La marque de fabrique du dirigeant ? Être passé maître dans l’art de la reconstitution, soit un allié de taille pour les Monuments historiques et tout acteur de la préservation du patrimoine.
Celui qui se revendique “piètre historien doté d’une mémoire de poisson rouge” est ainsi en mesure, à partir d’un fragment négligé derrière un miroir, de reproduire un papier peint d’époque dans son entièreté. Ses points de repère s’accumulent au gré de ses collaborations avec des experts, de ses minutieuses recherches.
“En se référant aux motifs, aux modes, aux techniques (impression à la planche, dessin à la main), je peux dater un papier créé de la fin du XVIIe siècle à une époque plus contemporaine.”
Pour les maisons natales du réalisateur Éric Rohmer, de Proust ou de Colette, les investigations se poursuivent entre les lignes des œuvres littéraires, dans une filmographie, à la recherche de détails que d’autres jugeraient insignifiants : “La mère de Colette était passionnée de fleurs, cela a été une base de travail pour moi”, illustre celui qui s’autorise aussi une part d’interprétation, pour combler les trous de mémoire collective.
Intrinsèquement éphémère
Arraché, malmené, déconsidéré, ringardisé…, le papier peint a mis des siècles à conquérir ses lettres de noblesse et à affoler les aficionados de la déco.
Conscient de cette part d’éphémère, l’artisan d’art lutte surtout pour parfaire et préserver ce savoir-faire, à l’image du sanctuaire japonais Ise Jingu détruit et reconstruit tous les vingt ans pour perpétuer les méthodes de construction traditionnelles.
“Je m’applique à faire du papier peint un véhicule d’Histoire et de mémoire.”
Au-delà de cette mission quasi divine, le Tourangeau ne s’interdit pas de tracer d’autres voies. “Après deux ans de R&D et une bonne part d’obstination, nous avons réussi à recréer du carton-pierre, en vogue au XIXe, à partir de nos chutes de papier. Cette matière souple comme le cuir une fois mouillée et dure comme la pierre une fois sèche offre des applications infinies : décors de cinéma, mobilier, objets design…”
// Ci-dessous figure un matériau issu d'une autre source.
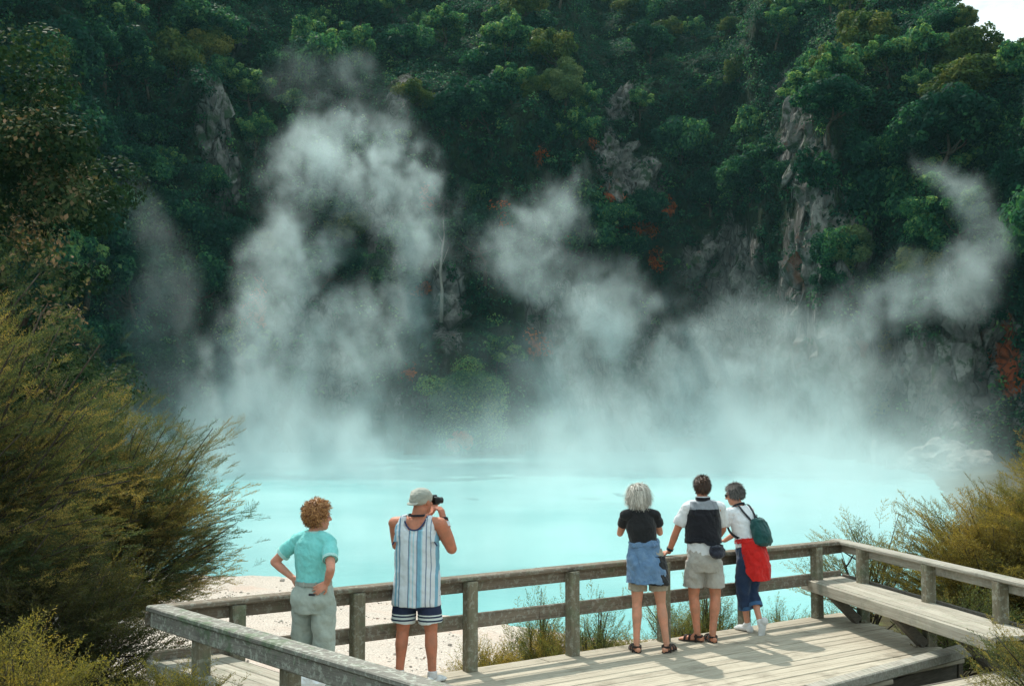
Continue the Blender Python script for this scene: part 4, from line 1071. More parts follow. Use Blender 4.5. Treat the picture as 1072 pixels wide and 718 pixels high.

Les projets autour de ce nouveau matériau représentent 50% du CA, un avenir florissant pour l’atelier et une inspiration transgénérationnelle : Éloïse et Louis, formés au design et à la décoration intérieure, ont rejoint leur père pour inscrire son rêve dans la durée.
Dates clés
1999 : Création de l’atelier à Saumur aidé de son père qui lui fabrique tables, machines et presses.
2001 : Premier gaufrage (mise en relief).
2003 : Première tontisse (terme ancien du flocage), 180 rouleaux réalisés à la main pour un théâtre au Portugal.
2006 : Obtention du label Entreprise du patrimoine vivant.
2008 : Déménagement à Tours après un passage à Joué-lès-Tours.
2009 : Prix Liliane Bettencourt pour l’Intelligence de la main qui offre à l'entreprise un rayonnement national.